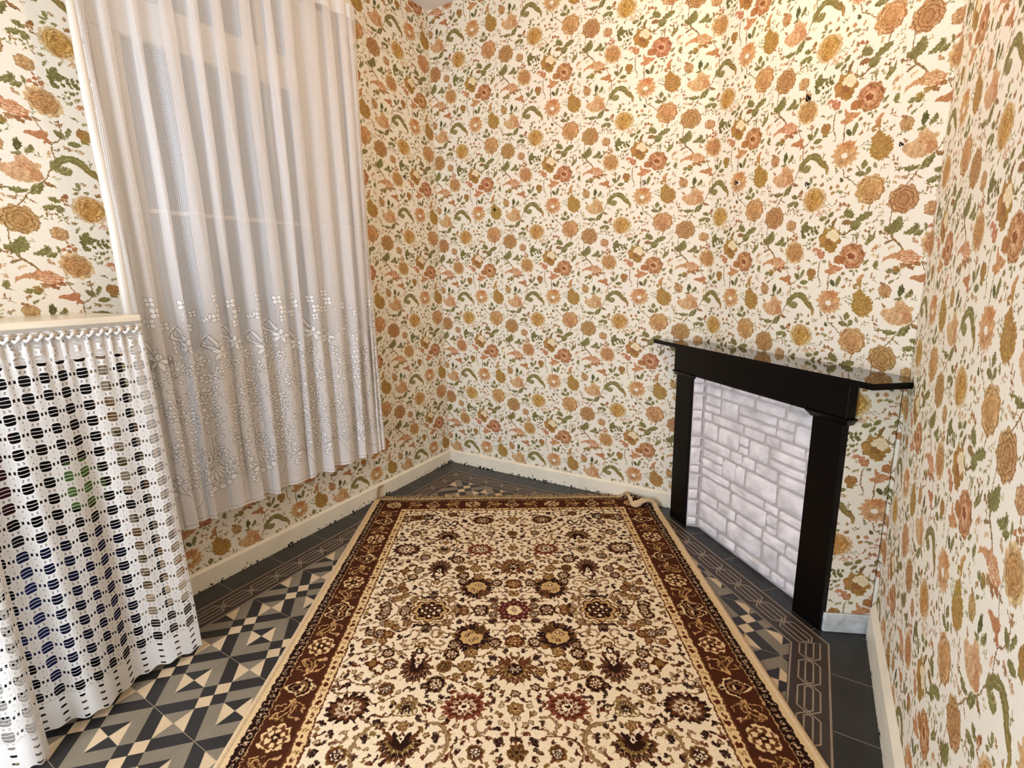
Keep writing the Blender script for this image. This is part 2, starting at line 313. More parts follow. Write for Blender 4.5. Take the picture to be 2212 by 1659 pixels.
    ink = np.clip(np.abs(cv.a-np.array(PAPER, np.float32)).max(-1, keepdims=True)*3.5, 0, 1)
    mot = smooth_noise(N, N, 4, 41)[..., None]*.055+smooth_noise(N, N, 12, 43)[..., None]*.05
    cv.a = cv.a*(1+ink*mot*np.array([.8, 1.0, 1.3], np.float32))*(1-ink*.05)
    g = np.random.default_rng(2).normal(0, 1, (N, N, 1)).astype(np.float32)
    g = (g+np.roll(g, 1, 0)+np.roll(g, 1, 1))/3
    cv.a *= 1+g*.035
    return bake_image('printed_wallpaper', cv.a)

# ------------------------------------------------------------------ woven rug design
RC = np.array([1.293, -1.24]); RM = np.array([[0.86849887, 0.523554], [0.49699669, -0.85454503]])
RI = np.linalg.inv(RM)
RHU, RHV = 0.842, 1.05
def px_to_rug(x, y):
    p = on_plane((x, y), (0, 0, 1), 0)[:2]; q = RI @ (p-RC); return abs(q[0]), abs(q[1])
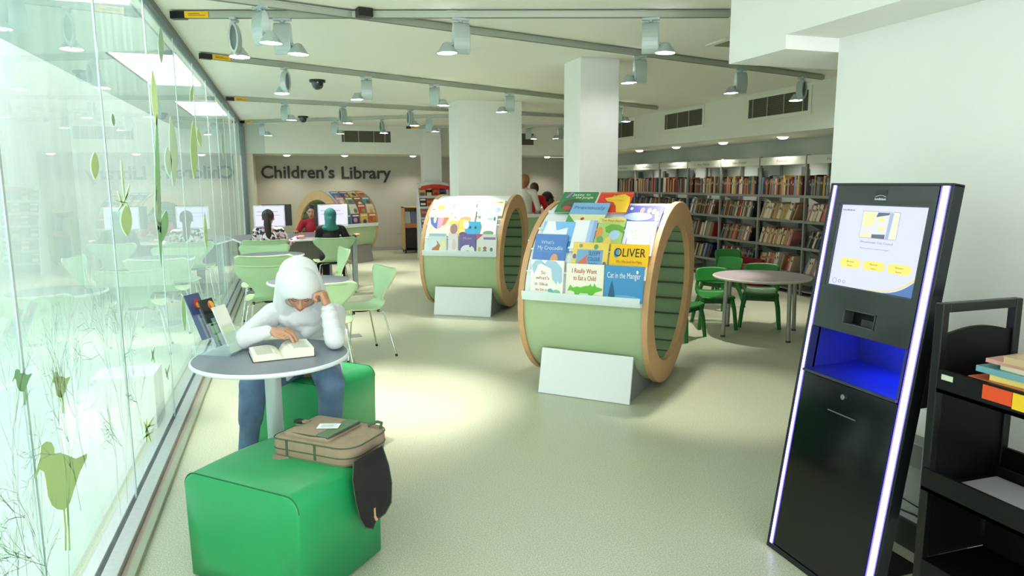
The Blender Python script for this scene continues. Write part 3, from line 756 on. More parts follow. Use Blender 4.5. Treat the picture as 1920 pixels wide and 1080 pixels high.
B1 = [
 (-.876,-.622,22.8,.27,(250,248,240),'white picture book with a blue elephant, bottom row left end of near drum',
  [('p',[(.05,.72),(.02,.85),(.12,.97),(.3,1.0),(.42,.9),(.5,1.0),(.75,.98),(.95,.8),(.97,.45),(.9,.38),(.84,.45),(.8,.36),(.66,.5),(.62,.78),(.5,.82),(.4,.86),(.3,.9),(.2,.86),(.16,.72),(.1,.62)],(170,206,226)),('e',.8,.14,.14,.09,(150,200,160)),('e',.62,.2,.08,.05,(120,180,190))],
  [('So',.32,.62,.14,.09,(200,90,90)),("what's",.16,.48,.42,.09,(200,90,90)),('it like',.14,.32,.4,.08,(200,90,90)),('to be a',.16,.18,.36,.07,(200,90,90)),('cat?',.14,.06,.26,.07,(200,90,90))]),
 (-.60,-.322,21.6,.25,(246,242,226),'cream picture book with a green crocodile, middle of bottom row on near drum',
  [('p',croc,(110,196,60)),('e',.72,.43,.035,.04,(250,250,250))],
  [('I Really Want',.16,.74,.66,.13,(190,70,60)),('to Eat a Child',.2,.54,.6,.13,(190,70,60))]),
 (-.315,-.040,21.6,.25,(70,150,205),'blue picture book with white script title, bottom row right end of near drum',
  [('e',.5,.1,.48,.1,(120,185,225)),('p',[(.1,.05),(.14,.35),(.2,.6),(.27,.3),(.3,.05)],(40,100,140)),('e',.84,.84,.03,.05,(240,245,250))],
  [('Cat in the Manger',.07,.66,.86,.16,(240,246,252))]),
 (-.897,-.645,39.2,.27,(84,130,200),'blue picture book titled about a crocodile, second row left of near drum',
  [('e',.68,.28,.12,.17,(226,160,120)),('r',0,0,1,.16,(120,165,215))],
  [("What's",.2,.72,.4,.10,(190,215,245)),('My Crocodile',.12,.56,.78,.11,(215,230,250))]),
 (-.585,-.322,34.6,.26,(238,206,96),'yellow picture book with a red fox panel, second row middle of near drum',
  [('r',.13,.12,.86,.80,(120,170,210)),('r',.13,.12,.86,.24,(110,180,90)),('p',[(.16,.16),(.2,.45),(.32,.55),(.42,.66),(.44,.42),(.40,.2)],(216,110,90)),('e',.07,.6,.05,.07,(110,110,160)),('e',.22,.9,.05,.05,(140,150,110)),('e',.65,.88,.06,.07,(90,160,110)),('e',.93,.4,.05,.08,(110,110,130)),('e',.06,.3,.05,.07,(130,180,90))],
  [('SLEEPY',.46,.64,.34,.12,(60,90,160)),('COLOUR',.46,.48,.34,.12,(60,90,160)),('BOOK',.5,.32,.26,.12,(60,90,160))]),
 (-.308,-.034,34.4,.25,(246,196,20),'bright yellow picture book titled OLIVER, second row right of near drum',
  [('p',[(0,0),(0,.35),(.14,.22),(.2,.1),(.4,.0)],(236,240,240)),('p',[(1,0),(1,.4),(.9,.2),(.78,.16),(.6,.0)],(236,240,240)),('e',.5,.1,.1,.12,(210,90,30)),('e',.17,.74,.07,.14,(90,150,190))],
  [('OLIVER',.12,.64,.80,.24,(30,26,20)),('Who Was Small But Mighty',.18,.46,.68,.08,(190,120,30))]),
 (-.873,-.63,48.8,.25,(120,184,236),'sky blue picture book with a white cloud, third row left of near drum',
  [('p',[(.35,1),(.45,.7),(.8,.8),(.8,.45),(.7,.2),(.4,.1),(.1,.2),(.02,.6),(.1,1)],(236,244,250)),('r',.86,.0,1,.35,(40,120,180))], None),
 (-.642,-.468,50.4,.24,(238,242,250),'pale white picture book with a blue edge, third row of near drum',
  [('r',.68,.0,1,1,(176,204,240)),('r',.86,.0,1,1,(150,180,230))], None),
 (-.460,-.262,52.6,.26,(172,206,120),'green picture book with an apple tree, third row middle of near drum',
  [('r',0,.86,1,1,(222,214,120)),('p',[(.3,.7),(.5,.8),(.8,.78),(1,.7),(1,.5),(.8,.62),(.5,.5),(.35,.55)],(110,170,70)),('e',.7,.45,.2,.16,(176,206,236)),('e',.12,.5,.12,.2,(226,150,90)),('e',.5,.2,.14,.2,(240,200,110)),('e',.2,.3,.12,.1,(110,170,120))],
  [('Ten Red Apples',.1,.88,.86,.07,(200,120,60))]),
 (-.250,-.030,50.4,.27,(214,222,246),'pale lilac picture book with a white castle, third row right of near drum',
  [('e',.5,.5,.42,.36,(240,244,250)),('p',[(.3,.1),(.45,.28),(.55,.2),(.7,.26),(.8,.1),(.6,.02),(.4,.02)],(140,196,150)),('e',.12,.35,.02,.16,(210,160,190)),('e',.88,.5,.02,.16,(210,160,190))],
  [('ABIGAIL',.2,.62,.6,.12,(196,220,170)),('CASTLE',.3,.46,.42,.12,(196,220,170))]),
 (-.87,-.588,79.0,.25,(62,136,86),'dark green picture book with white jungle title, top row left of near drum',
  [('e',.4,.35,.3,.3,(84,96,74)),('e',.62,.3,.14,.12,(196,90,96)),('e',.3,.2,.12,.1,(196,80,80)),('p',[(.12,.7),(.22,.98),(.3,.98),(.2,.7)],(176,120,196)),('e',.8,.2,.18,.16,(90,160,80))],
  [('Jazzy in',.3,.80,.5,.11,(240,246,236)),('the Jungle',.42,.66,.5,.11,(240,246,236))]),
 (-.726,-.440,66.4,.22,(132,180,226),'light blue picture book titled Previously, upper row of near drum',
  [('r',0,0,1,.40,(226,226,176)),('p',[(0,0),(0,.4),(.25,.0)],(90,160,90)),('e',.42,.18,.05,.07,(190,60,50))],
  [('Previously',.08,.66,.84,.17,(90,130,190))]),
 (-.565,-.310,78.0,.23,(212,62,44),'red and yellow picture book, top row middle of near drum',
  [('p',[(.55,.85),(.75,.92),(.95,.75),(1,.4),(1,0),(.7,0),(.62,.3),(.5,.5),(.3,.55),(.2,.7),(.4,.75)],(244,198,60)),('e',.22,.3,.18,.2,(170,30,40)),('r',0,.9,1,1,(226,90,50))],
  [('Alfie',.4,.72,.34,.14,(196,196,90)),('Monster',.3,.55,.5,.12,(196,186,80))]),
 (-.294,-.036,66.2,.24,(70,76,156),'night blue picture book with small figures, upper row right of near drum',
  [('e',.1,.85,.04,.06,(240,240,220)),('e',.35,.5,.4,.18,(150,170,216)),('e',.42,.78,.06,.12,(216,130,110)),('e',.62,.76,.06,.12,(226,140,140)),('e',.76,.72,.06,.12,(150,200,90)),('e',.86,.6,.06,.14,(220,120,110)),('e',.9,.4,.06,.1,(240,230,230))], None),
]
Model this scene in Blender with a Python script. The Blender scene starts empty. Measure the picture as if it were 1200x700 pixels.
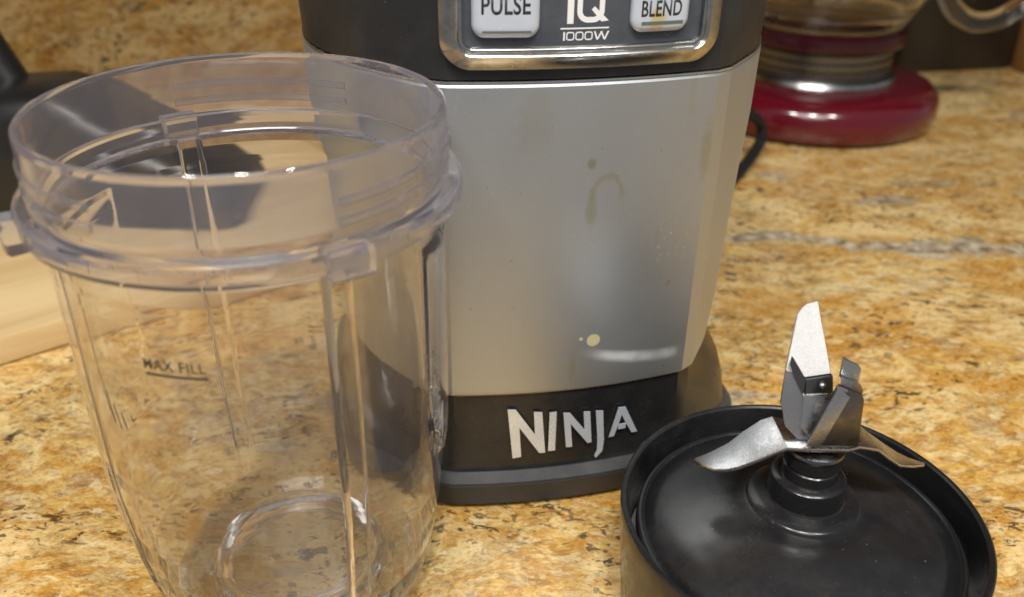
import bpy, bmesh, math, random
from mathutils import Vector, Matrix
random.seed(7)
PI = math.pi
S = bpy.context.scene
COL = S.collection
R_ = math.radians

# ------------------------------------------------------------------ camera
P_, ROLL, H = 0.50697, 0.0154, 0.215
right = Vector((1, 0, 0)); fwd = Vector((0, math.cos(P_), -math.sin(P_))); up = Vector((0, math.sin(P_), math.cos(P_)))
r2 = math.cos(ROLL) * right + math.sin(ROLL) * up
u2 = -math.sin(ROLL) * right + math.cos(ROLL) * up
cd = bpy.data.cameras.new('camera'); cam = bpy.data.objects.new('camera', cd); COL.objects.link(cam)
m = Matrix.Identity(4)
for i in range(3):
    m[i][0] = r2[i]; m[i][1] = u2[i]; m[i][2] = -fwd[i]
m[2][3] = H
cam.matrix_world = m
cd.sensor_width = 36.0; cd.lens = 31.41; cd.clip_start = 0.01; cd.clip_end = 50
cd.dof.use_dof = True; cd.dof.focus_distance = 0.262; cd.dof.aperture_fstop = 11.5
S.camera = cam

# ------------------------------------------------------------------ light
W = bpy.data.worlds.new('World'); S.world = W; W.use_nodes = True
bg = W.node_tree.nodes['Background']; bg.inputs[0].default_value = (0.98, 0.985, 1.0, 1); bg.inputs[1].default_value = 0.22
def lamp(name, loc, target, power, size, col=(1, 0.95, 0.88)):
    l = bpy.data.lights.new(name, 'AREA'); l.shape = 'DISK'; l.size = size; l.energy = power; l.color = col
    o = bpy.data.objects.new(name, l); COL.objects.link(o); o.location = loc
    o.rotation_euler = (Vector(target) - Vector(loc)).to_track_quat('-Z', 'Y').to_euler()
    return o
lamp('ceiling_spot', (-0.32, -0.26, 1.10), (-0.1, 0.2, 0), 4.6, 0.085)
lamp('ceiling_spot', (0.05, -0.32, 1.10), (0.05, 0.2, 0), 4.6, 0.085)
lamp('ceiling_spot', (0.42, -0.26, 1.10), (0.15, 0.2, 0), 4.6, 0.085)
lamp('ceiling_glow', (0.0, -0.50, 1.05), (0.0, 0.22, 0), 6.6, 0.70, (1, 0.97, 0.92))

S.view_settings.view_transform = 'Standard'; S.view_settings.look = 'None'
S.view_settings.exposure = 0.08; S.view_settings.gamma = 1.0; S.view_settings.use_curve_mapping = False
S.render.engine = 'CYCLES'
cy = S.cycles
cy.max_bounces = 24; cy.transmission_bounces = 24; cy.transparent_max_bounces = 24; cy.glossy_bounces = 8; cy.diffuse_bounces = 4
cy.caustics_refractive = True; cy.caustics_reflective = True; cy.blur_glossy = 0.8
cy.sample_clamp_indirect = 6.0; cy.use_denoising = True
try: cy.denoiser = 'OPENIMAGEDENOISE'
except Exception: pass

# ------------------------------------------------------------------ material helpers
class NT:
    def __init__(self, name):
        self.m = bpy.data.materials.new(name); self.m.use_nodes = True
        self.t = self.m.node_tree; self.n = self.t.nodes; self.b = self.n['Principled BSDF']; self.out = self.n['Material Output']
    def node(self, typ, **kw):
        o = self.n.new(typ)
        for k, v in kw.items(): setattr(o, k, v)
        return o
    def link(self, a, b): self.t.links.new(a, b)
    def setin(self, sock, v):
        if isinstance(v, bpy.types.NodeSocket): self.link(v, sock)
        else: sock.default_value = v
    def coord(self, scale=(1, 1, 1), rot=(0, 0, 0), loc=(0, 0, 0)):
        tc = self.node('ShaderNodeTexCoord'); mp = self.node('ShaderNodeMapping')
        mp.inputs['Scale'].default_value = scale; mp.inputs['Rotation'].default_value = rot; mp.inputs['Location'].default_value = loc
        self.link(tc.outputs['Object'], mp.inputs[0]); return mp.outputs[0]
    def noise(self, vec, scale, detail=4, rough=0.55, dist=0.0, out='Fac'):
        k = self.node('ShaderNodeTexNoise'); self.link(vec, k.inputs['Vector'])
        k.inputs['Scale'].default_value = scale; k.inputs['Detail'].default_value = detail
        k.inputs['Roughness'].default_value = rough; k.inputs['Distortion'].default_value = dist
        return k.outputs[out]
    def vor(self, vec, scale, feature='F1', rnd=1.0, out='Distance'):
        k = self.node('ShaderNodeTexVoronoi', feature=feature); self.link(vec, k.inputs['Vector'])
        k.inputs['Scale'].default_value = scale; k.inputs['Randomness'].default_value = rnd
        return k.outputs[out]
    def ramp(self, fac, stops, interp='LINEAR'):
        k = self.node('ShaderNodeValToRGB'); cr = k.color_ramp; cr.interpolation = interp
        while len(cr.elements) < len(stops): cr.elements.new(0.5)
        for e, (p, c) in zip(cr.elements, stops):
            e.position = p
            e.color = (c, c, c, 1) if not isinstance(c, tuple) else (*c, 1)
        self.setin(k.inputs[0], fac); return k.outputs[0]
    def mix(self, fac, a, b, mode='MIX'):
        k = self.node('ShaderNodeMix', data_type='RGBA', blend_type=mode)
        self.setin(k.inputs[0], fac)
        for s, v in ((k.inputs[6], a), (k.inputs[7], b)):
            if isinstance(v, tuple): v = (*v, 1) if len(v) == 3 else v
            self.setin(s, v)
        return k.outputs[2]
    def math(self, op, a, b=0.0, c=None, clamp=False):
        k = self.node('ShaderNodeMath', operation=op, use_clamp=clamp)
        self.setin(k.inputs[0], a); self.setin(k.inputs[1], b)
        if c is not None: self.setin(k.inputs[2], c)
        return k.outputs[0]
    def sep(self, vec):
        k = self.node('ShaderNodeSeparateXYZ'); self.link(vec, k.inputs[0]); return k.outputs
    def bump(self, height, strength=0.3, dist=0.001):
        k = self.node('ShaderNodeBump'); k.inputs['Strength'].default_value = strength; k.inputs['Distance'].default_value = dist
        self.link(height, k.inputs['Height']); self.link(k.outputs[0], self.b.inputs['Normal']); return k
    def set(self, **kw):
        for k, v in kw.items():
            s = self.b.inputs[k.replace('_', ' ')]
            if isinstance(v, tuple) and len(v) == 3: v = (*v, 1)
            self.setin(s, v)
        return self

def smooth01(nt, x, lo, hi):
    k = nt.node('ShaderNodeMapRange', interpolation_type='SMOOTHSTEP'); nt.setin(k.inputs[0], x)
    k.inputs[1].default_value = lo; k.inputs[2].default_value = hi; k.inputs[3].default_value = 0; k.inputs[4].default_value = 1
    return k.outputs[0]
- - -
The request: Reproduce exactly the run of lines that opens the listing and closes with the line holding "p = on_plane((x, y), (0, 0, 1), 0)[:2];". Pictures are excluded.

Correct output:
Keep writing the Blender script for this image. This is part 2, starting at line 313. More parts follow. Write for Blender 4.5. Take the picture to be 2212 by 1659 pixels.
    ink = np.clip(np.abs(cv.a-np.array(PAPER, np.float32)).max(-1, keepdims=True)*3.5, 0, 1)
    mot = smooth_noise(N, N, 4, 41)[..., None]*.055+smooth_noise(N, N, 12, 43)[..., None]*.05
    cv.a = cv.a*(1+ink*mot*np.array([.8, 1.0, 1.3], np.float32))*(1-ink*.05)
    g = np.random.default_rng(2).normal(0, 1, (N, N, 1)).astype(np.float32)
    g = (g+np.roll(g, 1, 0)+np.roll(g, 1, 1))/3
    cv.a *= 1+g*.035
    return bake_image('printed_wallpaper', cv.a)

# ------------------------------------------------------------------ woven rug design
RC = np.array([1.293, -1.24]); RM = np.array([[0.86849887, 0.523554], [0.49699669, -0.85454503]])
RI = np.linalg.inv(RM)
RHU, RHV = 0.842, 1.05
def px_to_rug(x, y):
    p = on_plane((x, y), (0, 0, 1), 0)[:2]; q = RI @ (p-RC); return abs(q[0]), abs(q[1])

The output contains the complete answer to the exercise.